Repeat the listing word for word. No pictures belong in the copy.

Entries with scene source code
%%
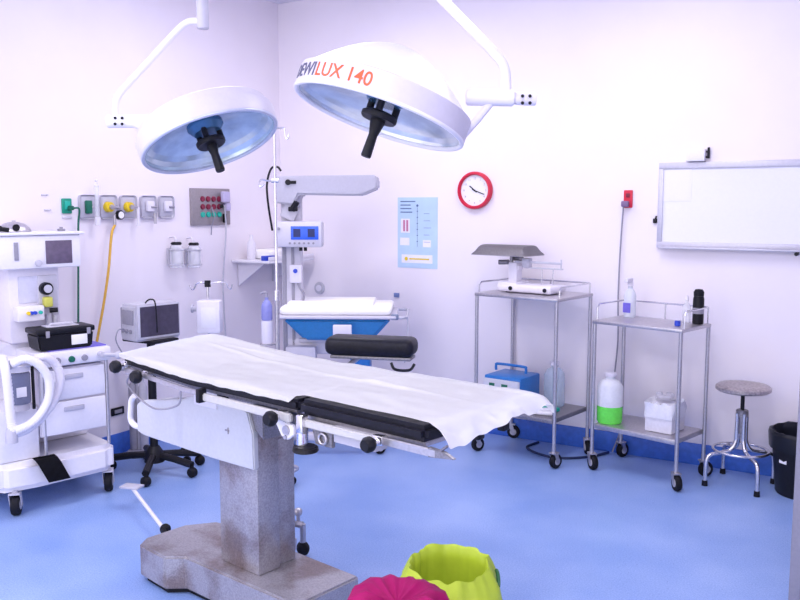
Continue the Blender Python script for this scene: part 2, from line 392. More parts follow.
hand(R(309), .05, .004).build('hour_hand', BLACK, t); hand(R(110), .08, .0028).xf(Matrix.Translation((0, 0, .002))).build('minute_hand', BLACK, t)
MB().cyl((0, 0, .021), (0, 0, .028), .006).build('hub', BLACK, t)
# poster
xa, za = backwall(398, 197.5); xb, zb = backwall(437.5, 269)
w, h = xb - xa, za - zb
t = thing('wall_poster', 'pale blue information poster with diagrams on the wall', 'poster', M=bw((xa + xb) / 2, (za + zb) / 2))
MB().bx(-w / 2, w / 2, -.003, 0, -h / 2, h / 2).build('sheet', mat('poster_paper', (.50, .67, .86), .6, var=.05, scale=9), t)
b = MB()
for k in range(4): b.bx(-w * .43, -w * .43 + w * (.38 if k == 0 else .24 + .02 * k), -.0042, -.0031, h * (.435 - .05 * k), h * (.45 - .05 * k))
for k in range(5): b.bx(w * .16, w * (.30 + .02 * (k % 3)), -.0042, -.0031, h * (.27 - .1 * k), h * (.275 - .1 * k))
for k in range(6): b.bx(-.006, .006, -.0042, -.0031, h * (.30 - .085 * k), h * (.31 - .085 * k))
b.bx(-.001, .001, -.0042, -.0031, -h * .2, h * .36)
b.cyl((0, -.0031, h * .385), (0, -.0045, h * .385), .009); b.build('printed_lines', mat('poster_ink', (.10, .16, .34), .6), t)
b = MB().bx(-w * .42, -w * .19, -.004, -.0031, h * .0, h * .2).bx(-w * .44, -w * .2, -.004, -.0031, -h * .18, -h * .07).bx(w * .14, w * .34, -.004, -.0031, -h * .2, -h * .1).bx(-w * .4, w * .38, -.004, -.0031, -h * .43, -h * .31); b.build('white_boxes', PAPER, t)
MB().bx(-w * .36, -w * .31, -.0048, -.0041, h * .02, h * .18).bx(-w * .28, -w * .23, -.0048, -.0041, h * .02, h * .18).build('pink_bars', mat('pink_ink', (.55, .20, .35), .6), t)
MB().cyl((-w * .28, -.0041, -h * .37), (-w * .28, -.0048, -h * .37), .014).bx(-w * .2, w * .3, -.0048, -.0041, -h * .38, -h * .36).build('yellow_marks', YELLOW, t)
# little sticker tag by the cot on the wall
x0, z0 = backwall(397, 295)
o = MB().bx(-.022, .022, -.012, 0, -.016, .016, .003).build('wall_tag', mat('slate_blue', (.16, .22, .45), .5)); o.matrix_world = bw(x0, z0); tag(o, 'tiny slate blue tag on the wall under the blue poster', 'tag')
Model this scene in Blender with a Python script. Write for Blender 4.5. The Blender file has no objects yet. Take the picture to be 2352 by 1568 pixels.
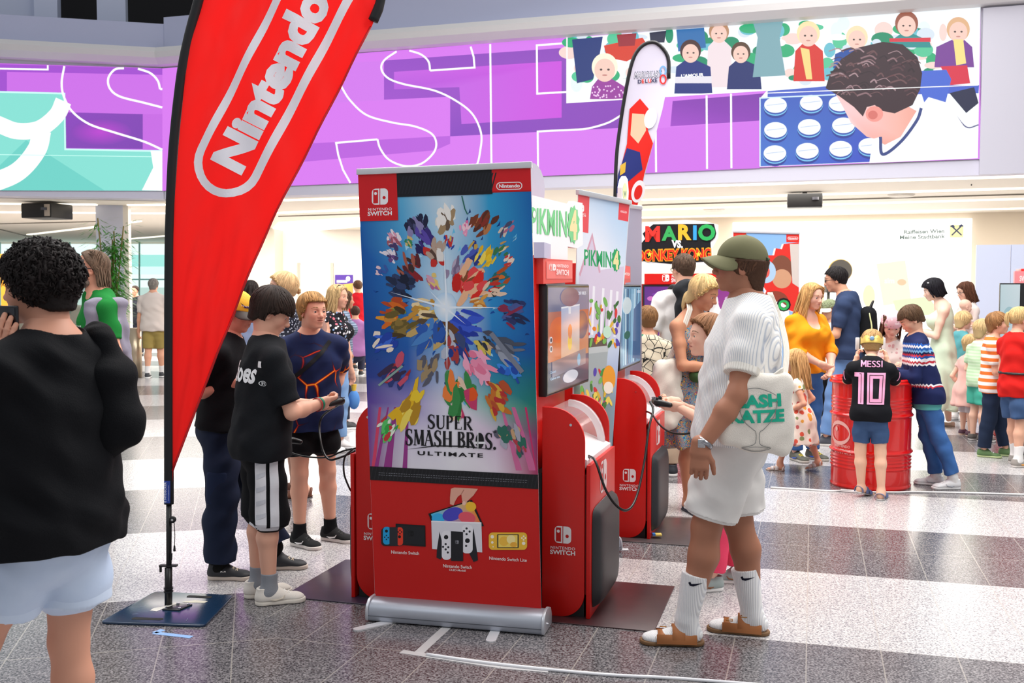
import bpy, bmesh, math, random
import numpy as np
from mathutils import Vector, Matrix
from mathutils.bvhtree import BVHTree
S = bpy.context.scene
C = S.collection
# ---------------------------------------------------------------- camera
FPX, CX, CY, CAMH = 2352.0, 1176.0, 784.0, 1.64
PITCH = math.atan(124 / 2352.0)
cd = bpy.data.cameras.new('camera'); cam = bpy.data.objects.new('camera', cd); C.objects.link(cam)
cam.location = (0, 0, CAMH); cam.rotation_euler = (math.pi / 2 - PITCH, 0, 0)
cd.sensor_width = 36; cd.lens = 36; cd.clip_end = 200
cd.dof.use_dof = True; cd.dof.focus_distance = 5.4; cd.dof.aperture_fstop = 7.0
S.camera = cam
# ---------------------------------------------------------------- world, lights, exposure
S.view_settings.view_transform = 'Standard'; S.view_settings.look = 'None'
S.view_settings.exposure = 0.0; S.view_settings.gamma = 1.0; S.view_settings.use_curve_mapping = False
w = bpy.data.worlds.new('hall'); S.world = w; w.use_nodes = True
w.node_tree.nodes['Background'].inputs[0].default_value = (0.93, 0.96, 1.0, 1)
w.node_tree.nodes['Background'].inputs[1].default_value = 0.44
def area(name, loc, target, sx, sy, power, col=(1, 1, 1)):
    l = bpy.data.lights.new(name, 'AREA'); l.shape = 'RECTANGLE'; l.size = sx; l.size_y = sy; l.energy = power; l.color = col
    o = bpy.data.objects.new(name, l); C.objects.link(o); o.location = loc
    o.rotation_euler = (Vector(target) - Vector(loc)).to_track_quat('-Z', 'Y').to_euler()
    return o
area('hall_ceiling_light', (3.2, 7.5, 8.0), (2.8, 7.0, 0), 5, 6, 900, (1, .97, .93))
area('hall_ceiling_light', (-4.0, 8.0, 8.0), (-3.0, 7.0, 0), 5, 6, 520, (1, .98, .96))
area('hall_ceiling_light', (1.0, 12.5, 7.5), (1.5, 11.0, 0), 12, 3, 480, (1, .97, .93))
area('hall_ceiling_light', (5.2, 2.0, 7.0), (1.5, 5.0, 0.8), 3, 3, 240, (1, .97, .94))
area('hall_ceiling_light', (-4.5, 1.0, 7.0), (-1.5, 5.0, 1.0), 4, 3, 90, (.95, .97, 1))
# ---------------------------------------------------------------- pixel helpers (2352 x 1568)
_f = np.array([0, math.cos(PITCH), -math.sin(PITCH)]); _u = np.array([0, math.sin(PITCH), math.cos(PITCH)])
def ray(px, py):
    return _f + np.array([(px - CX) / FPX, 0, 0]) + _u * ((CY - py) / FPX)
def P(px, py, Y):
    d = ray(px, py); d = d * (Y / d[1]); return Vector((d[0], d[1], d[2] + CAMH))
def G(px, py, z=0.0):
    d = ray(px, py); t = (z - CAMH) / d[2]; return Vector((d[0] * t, d[1] * t, z))
class Plane:
    """a real vertical plane: point, yaw (deg), optional lean; u along, v up, n towards the camera side"""
    def __init__(s, p, yaw, lean=0):
        y = math.radians(yaw); s.p = Vector(p); s.u = Vector((math.cos(y), -math.sin(y), 0))
        s.n = Vector((-math.sin(y), -math.cos(y), 0)); s.v = Vector((0, 0, 1))
        if lean:
            l = math.radians(lean); s.v = (s.v * math.cos(l) - s.n * math.sin(l)); s.n = s.u.cross(s.v)
    def px(s, x, y, off=0.0):
        d = Vector(ray(x, y)); o = Vector((0, 0, CAMH))
        t = (s.p - o).dot(s.n) / d.dot(s.n); return o + d * t + s.n * off
    def uv(s, a, b, off=0.0):
        return s.p + s.u * a + s.v * b + s.n * off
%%
ANSWER TO THE PROBLEM
Continue the Blender Python script for this scene: part 2, from line 392. More parts follow.
hand(R(309), .05, .004).build('hour_hand', BLACK, t); hand(R(110), .08, .0028).xf(Matrix.Translation((0, 0, .002))).build('minute_hand', BLACK, t)
MB().cyl((0, 0, .021), (0, 0, .028), .006).build('hub', BLACK, t)
# poster
xa, za = backwall(398, 197.5); xb, zb = backwall(437.5, 269)
w, h = xb - xa, za - zb
t = thing('wall_poster', 'pale blue information poster with diagrams on the wall', 'poster', M=bw((xa + xb) / 2, (za + zb) / 2))
MB().bx(-w / 2, w / 2, -.003, 0, -h / 2, h / 2).build('sheet', mat('poster_paper', (.50, .67, .86), .6, var=.05, scale=9), t)
b = MB()
for k in range(4): b.bx(-w * .43, -w * .43 + w * (.38 if k == 0 else .24 + .02 * k), -.0042, -.0031, h * (.435 - .05 * k), h * (.45 - .05 * k))
for k in range(5): b.bx(w * .16, w * (.30 + .02 * (k % 3)), -.0042, -.0031, h * (.27 - .1 * k), h * (.275 - .1 * k))
for k in range(6): b.bx(-.006, .006, -.0042, -.0031, h * (.30 - .085 * k), h * (.31 - .085 * k))
b.bx(-.001, .001, -.0042, -.0031, -h * .2, h * .36)
b.cyl((0, -.0031, h * .385), (0, -.0045, h * .385), .009); b.build('printed_lines', mat('poster_ink', (.10, .16, .34), .6), t)
b = MB().bx(-w * .42, -w * .19, -.004, -.0031, h * .0, h * .2).bx(-w * .44, -w * .2, -.004, -.0031, -h * .18, -h * .07).bx(w * .14, w * .34, -.004, -.0031, -h * .2, -h * .1).bx(-w * .4, w * .38, -.004, -.0031, -h * .43, -h * .31); b.build('white_boxes', PAPER, t)
MB().bx(-w * .36, -w * .31, -.0048, -.0041, h * .02, h * .18).bx(-w * .28, -w * .23, -.0048, -.0041, h * .02, h * .18).build('pink_bars', mat('pink_ink', (.55, .20, .35), .6), t)
MB().cyl((-w * .28, -.0041, -h * .37), (-w * .28, -.0048, -h * .37), .014).bx(-w * .2, w * .3, -.0048, -.0041, -h * .38, -h * .36).build('yellow_marks', YELLOW, t)
# little sticker tag by the cot on the wall
x0, z0 = backwall(397, 295)
o = MB().bx(-.022, .022, -.012, 0, -.016, .016, .003).build('wall_tag', mat('slate_blue', (.16, .22, .45), .5)); o.matrix_world = bw(x0, z0); tag(o, 'tiny slate blue tag on the wall under the blue poster', 'tag')
Model this scene in Blender with a Python script. Write for Blender 4.5. The Blender file has no objects yet. Take the picture to be 2352 by 1568 pixels.
import bpy, bmesh, math, random
import numpy as np
from mathutils import Vector, Matrix
from mathutils.bvhtree import BVHTree
S = bpy.context.scene
C = S.collection
# ---------------------------------------------------------------- camera
FPX, CX, CY, CAMH = 2352.0, 1176.0, 784.0, 1.64
PITCH = math.atan(124 / 2352.0)
cd = bpy.data.cameras.new('camera'); cam = bpy.data.objects.new('camera', cd); C.objects.link(cam)
cam.location = (0, 0, CAMH); cam.rotation_euler = (math.pi / 2 - PITCH, 0, 0)
cd.sensor_width = 36; cd.lens = 36; cd.clip_end = 200
cd.dof.use_dof = True; cd.dof.focus_distance = 5.4; cd.dof.aperture_fstop = 7.0
S.camera = cam
# ---------------------------------------------------------------- world, lights, exposure
S.view_settings.view_transform = 'Standard'; S.view_settings.look = 'None'
S.view_settings.exposure = 0.0; S.view_settings.gamma = 1.0; S.view_settings.use_curve_mapping = False
w = bpy.data.worlds.new('hall'); S.world = w; w.use_nodes = True
w.node_tree.nodes['Background'].inputs[0].default_value = (0.93, 0.96, 1.0, 1)
w.node_tree.nodes['Background'].inputs[1].default_value = 0.44
def area(name, loc, target, sx, sy, power, col=(1, 1, 1)):
    l = bpy.data.lights.new(name, 'AREA'); l.shape = 'RECTANGLE'; l.size = sx; l.size_y = sy; l.energy = power; l.color = col
    o = bpy.data.objects.new(name, l); C.objects.link(o); o.location = loc
    o.rotation_euler = (Vector(target) - Vector(loc)).to_track_quat('-Z', 'Y').to_euler()
    return o
area('hall_ceiling_light', (3.2, 7.5, 8.0), (2.8, 7.0, 0), 5, 6, 900, (1, .97, .93))
area('hall_ceiling_light', (-4.0, 8.0, 8.0), (-3.0, 7.0, 0), 5, 6, 520, (1, .98, .96))
area('hall_ceiling_light', (1.0, 12.5, 7.5), (1.5, 11.0, 0), 12, 3, 480, (1, .97, .93))
area('hall_ceiling_light', (5.2, 2.0, 7.0), (1.5, 5.0, 0.8), 3, 3, 240, (1, .97, .94))
area('hall_ceiling_light', (-4.5, 1.0, 7.0), (-1.5, 5.0, 1.0), 4, 3, 90, (.95, .97, 1))
# ---------------------------------------------------------------- pixel helpers (2352 x 1568)
_f = np.array([0, math.cos(PITCH), -math.sin(PITCH)]); _u = np.array([0, math.sin(PITCH), math.cos(PITCH)])
def ray(px, py):
    return _f + np.array([(px - CX) / FPX, 0, 0]) + _u * ((CY - py) / FPX)
def P(px, py, Y):
    d = ray(px, py); d = d * (Y / d[1]); return Vector((d[0], d[1], d[2] + CAMH))
def G(px, py, z=0.0):
    d = ray(px, py); t = (z - CAMH) / d[2]; return Vector((d[0] * t, d[1] * t, z))
class Plane:
    """a real vertical plane: point, yaw (deg), optional lean; u along, v up, n towards the camera side"""
    def __init__(s, p, yaw, lean=0):
        y = math.radians(yaw); s.p = Vector(p); s.u = Vector((math.cos(y), -math.sin(y), 0))
        s.n = Vector((-math.sin(y), -math.cos(y), 0)); s.v = Vector((0, 0, 1))
        if lean:
            l = math.radians(lean); s.v = (s.v * math.cos(l) - s.n * math.sin(l)); s.n = s.u.cross(s.v)
    def px(s, x, y, off=0.0):
        d = Vector(ray(x, y)); o = Vector((0, 0, CAMH))
        t = (s.p - o).dot(s.n) / d.dot(s.n); return o + d * t + s.n * off
    def uv(s, a, b, off=0.0):
        return s.p + s.u * a + s.v * b + s.n * off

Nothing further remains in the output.